En fait, la collection « Grands Détectives » chez 10/18 était une sorte de rêve inaccessible : c’était l’éditeur qui avait publié Carnacki, les nouvelles et les textes spirites de Conan Doyle, et maints d’autres grands classiques annotés par Francis Lacassin. Mais, dans mon idée, ils publiaient très peu de Français et privilégiaient surtout la filière achats de droits.
Pourtant, un mois et demi ou deux mois après mon envoi, j’ai reçu un coup de fil enthousiaste de la directrice littéraire, à l’époque Emmanuelle Heurtebize. Elle ne m’a pas caché qu’au départ « Grands détectives » n’avait pas vocation à faire du fantastique, mais ma façon de mêler les genres lui plaisait beaucoup et, lors de mon premier rendez-vous, elle m’a proposé deux contrats : un pour Le Fantôme de Baker Street et l’autre pour un nouveau roman à écrire, en prévoyant de les publier ensemble. Je dois avouer que son enthousiasme, et cette rapidité d’action, m’ont un peu perturbé, mais j’avais pleinement conscience d’être en train de vivre un de ces moments uniques de l’existence où les choses basculent irrémédiablement. Aujourd’hui, je me rends compte de la chance que j’ai eue d’avoir rencontré la bonne personne au bon moment.
Le roman devient une série, celle des « Aventures de Singleton et Trelawney »
Donc, en rentrant chez moi ce jour-là, j’avais du pain sur la planche. Si je voulais que Le Fantôme de Baker Street paraisse en librairie, il fallait d’abord que j’imagine une suite.
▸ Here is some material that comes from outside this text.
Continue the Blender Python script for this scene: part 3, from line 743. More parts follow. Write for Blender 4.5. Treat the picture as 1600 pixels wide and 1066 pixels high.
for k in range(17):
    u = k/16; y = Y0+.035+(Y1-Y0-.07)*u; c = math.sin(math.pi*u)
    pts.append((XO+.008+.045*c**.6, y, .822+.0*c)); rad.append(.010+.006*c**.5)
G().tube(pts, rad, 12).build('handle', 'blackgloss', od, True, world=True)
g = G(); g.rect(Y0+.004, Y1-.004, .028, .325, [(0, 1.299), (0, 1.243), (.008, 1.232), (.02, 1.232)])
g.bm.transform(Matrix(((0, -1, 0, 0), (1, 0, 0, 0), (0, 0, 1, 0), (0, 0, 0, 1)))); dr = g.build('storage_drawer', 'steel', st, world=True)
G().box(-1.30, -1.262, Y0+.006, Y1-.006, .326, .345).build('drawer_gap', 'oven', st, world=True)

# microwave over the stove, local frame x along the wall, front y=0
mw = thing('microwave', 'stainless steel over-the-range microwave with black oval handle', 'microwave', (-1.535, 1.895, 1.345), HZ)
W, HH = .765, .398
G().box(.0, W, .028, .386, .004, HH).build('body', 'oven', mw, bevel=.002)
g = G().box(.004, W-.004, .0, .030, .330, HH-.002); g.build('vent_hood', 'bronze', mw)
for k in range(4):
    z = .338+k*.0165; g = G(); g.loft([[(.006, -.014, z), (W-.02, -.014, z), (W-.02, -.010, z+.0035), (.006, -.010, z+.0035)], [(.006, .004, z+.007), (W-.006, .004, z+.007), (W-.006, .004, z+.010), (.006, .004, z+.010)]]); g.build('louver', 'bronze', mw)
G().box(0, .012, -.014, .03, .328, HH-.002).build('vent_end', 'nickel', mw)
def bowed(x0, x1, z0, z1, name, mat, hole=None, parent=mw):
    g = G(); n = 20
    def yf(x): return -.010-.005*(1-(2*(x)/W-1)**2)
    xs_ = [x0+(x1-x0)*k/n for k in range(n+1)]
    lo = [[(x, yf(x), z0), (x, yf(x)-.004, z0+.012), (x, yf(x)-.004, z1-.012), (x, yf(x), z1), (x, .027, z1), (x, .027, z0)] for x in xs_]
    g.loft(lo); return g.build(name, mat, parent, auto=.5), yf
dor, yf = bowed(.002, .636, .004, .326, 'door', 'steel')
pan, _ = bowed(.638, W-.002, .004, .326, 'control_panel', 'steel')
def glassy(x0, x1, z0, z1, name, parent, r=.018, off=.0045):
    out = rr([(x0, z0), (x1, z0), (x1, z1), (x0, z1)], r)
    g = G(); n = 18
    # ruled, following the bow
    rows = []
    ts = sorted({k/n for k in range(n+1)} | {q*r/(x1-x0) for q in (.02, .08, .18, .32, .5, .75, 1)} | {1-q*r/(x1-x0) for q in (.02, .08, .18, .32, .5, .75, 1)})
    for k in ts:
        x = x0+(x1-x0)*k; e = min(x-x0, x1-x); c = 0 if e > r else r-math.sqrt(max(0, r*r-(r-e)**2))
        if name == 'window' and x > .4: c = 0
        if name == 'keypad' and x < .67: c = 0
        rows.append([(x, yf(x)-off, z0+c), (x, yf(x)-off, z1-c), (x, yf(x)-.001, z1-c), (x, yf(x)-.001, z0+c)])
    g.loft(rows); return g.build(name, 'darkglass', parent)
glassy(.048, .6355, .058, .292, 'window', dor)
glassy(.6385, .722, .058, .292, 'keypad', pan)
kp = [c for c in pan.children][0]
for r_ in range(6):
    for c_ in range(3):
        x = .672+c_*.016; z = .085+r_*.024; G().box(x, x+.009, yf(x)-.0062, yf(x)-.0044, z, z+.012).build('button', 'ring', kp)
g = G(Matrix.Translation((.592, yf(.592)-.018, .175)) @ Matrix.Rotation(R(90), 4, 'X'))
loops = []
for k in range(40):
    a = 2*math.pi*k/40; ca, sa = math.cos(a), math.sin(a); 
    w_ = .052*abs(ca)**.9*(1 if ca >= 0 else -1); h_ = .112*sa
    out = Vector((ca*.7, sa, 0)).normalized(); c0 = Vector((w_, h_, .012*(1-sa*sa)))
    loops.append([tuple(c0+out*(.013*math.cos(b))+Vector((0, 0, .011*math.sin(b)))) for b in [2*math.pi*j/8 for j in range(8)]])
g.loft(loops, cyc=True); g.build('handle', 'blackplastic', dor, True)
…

Pour ce qui était de l’époque, le choix m’était plus ou moins imposé. Les événements relatés dans Le Fantôme de Baker Street se situent en juin 1932, et comme cette enquête est la première d’importance que Singleton et Trelawney mènent ensemble (ils ont vingt-trois ans à l’époque), toute nouvelle aventure est censée se passer après cette date. D’un autre côté, j’avais écrit dans l’avant-propos du premier roman (un soir d’ivresse ou de grosse fatigue ?) que Trelawney meurt en 1944 sous les balles nazies. Ainsi le cadre était en fait fourni d’emblée : les enquêtes ne pouvaient être menées qu’entre 1932 et 1944.
Au bout du compte, ce second volume se déroulera en 1934, soit deux ans après la première histoire. Ce sera Les Portes du sommeil.